2011年3月28日月曜日

ウラン235の連鎖反応の物理(3:連鎖反応と原子爆弾)

たった一回でも多量のエネルギーを放出する核分裂反応だが、ねずみ算式に増える中性子をウラン235にぶつけ続けることで連鎖反応を引き起こせば、原子核から解放されるエネルギーは莫大で破壊的にすらなる。これが、ナイーブな原子爆弾のメカニズムである。(もちろん、全てのエネルギーが効率100%で爆弾の炸裂に寄与する訳ではない。また、実際の核爆弾がN=20段目まで到達しているかどうか、私は知らない。実際の原爆の中心温度は約6000度程度と言われている。これは太陽の表面温度と同じ!)

原爆を設計するときは、たとえばN=20に到達するまでは、なんとか核燃料が前段の爆発によって飛び散ることが無いように、しっかり押さえつけなくてはならない。この閉じ込めに関する設計は非常に難しく、ある複雑な数学の問題を解くことに帰結するところまでは詰めたものの、従来の理論の延長ではまったく歯がたたなかった。しかし、ナチス下のヨーロッパから米国に移住してきた天才数学者フォンノイマンによって、新しい理論が作られる。それを基に、難解な数値計算が行われ、ついに原爆の形状および圧縮爆薬の位置が決定された。原爆の最初の火は、それから間もなくして地球上で炸裂した。

人間に対し、原爆が実戦で使用された事例は歴史上、二回だけしかない。そして、その両方ともが日本人に対して使用された。しかも、その犠牲になった人々は、普通の民間人だった。戦争の結果やむをえず、というのではなく、新型兵器一発でどれだけ人を殺せるのか、アメリカは実験してみたかったのである。人体実験はナチスや旧日本軍だけがやったのではない。二回使用した理由は、片方がウラン235の連鎖反応を用いたタイプ(広島)であり、もう片方がプルトニウム239の連鎖反応を用いたタイプ(長崎)だったから、つまりどっちがすごいか比べてみたかったのである。

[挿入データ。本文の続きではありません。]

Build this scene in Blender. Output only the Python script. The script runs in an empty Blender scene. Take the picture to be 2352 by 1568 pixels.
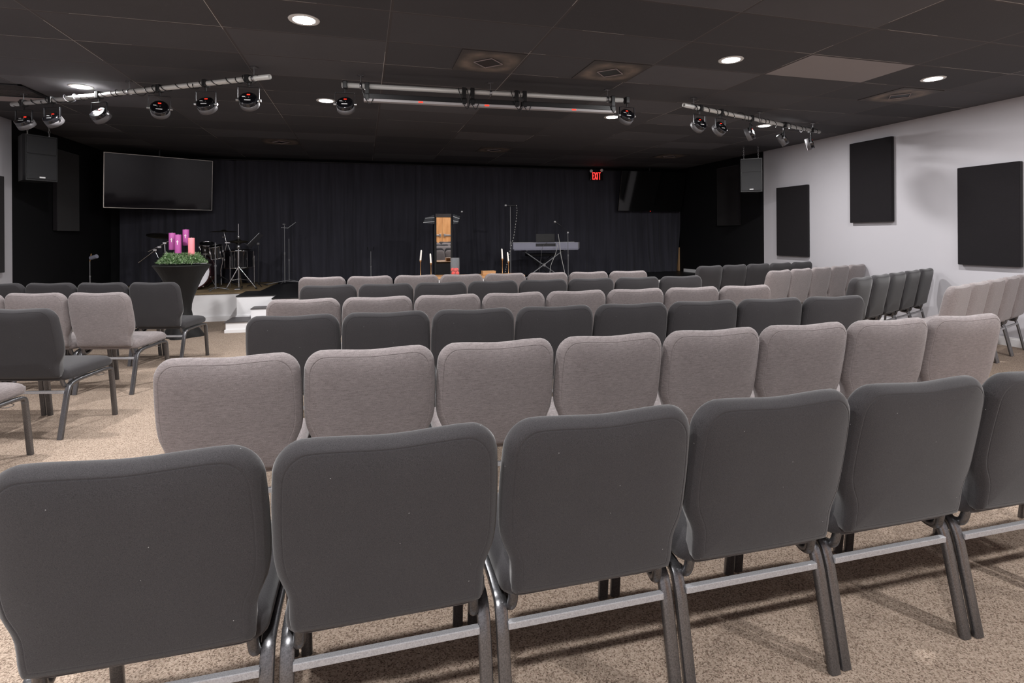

ちなみに、福島第一原発の3号機をのぞく原子炉ではウラン235(低濃縮ウラン)が燃料として用いられている。一方、3号機は、プルトニウム239、240など種々のプルトニウム同位体をウラン235(低濃縮ウラン)に「ブレンド」した燃料(MOX)を使っている。原発はあきらかに「原爆から派生した応用工学」だということがわかる。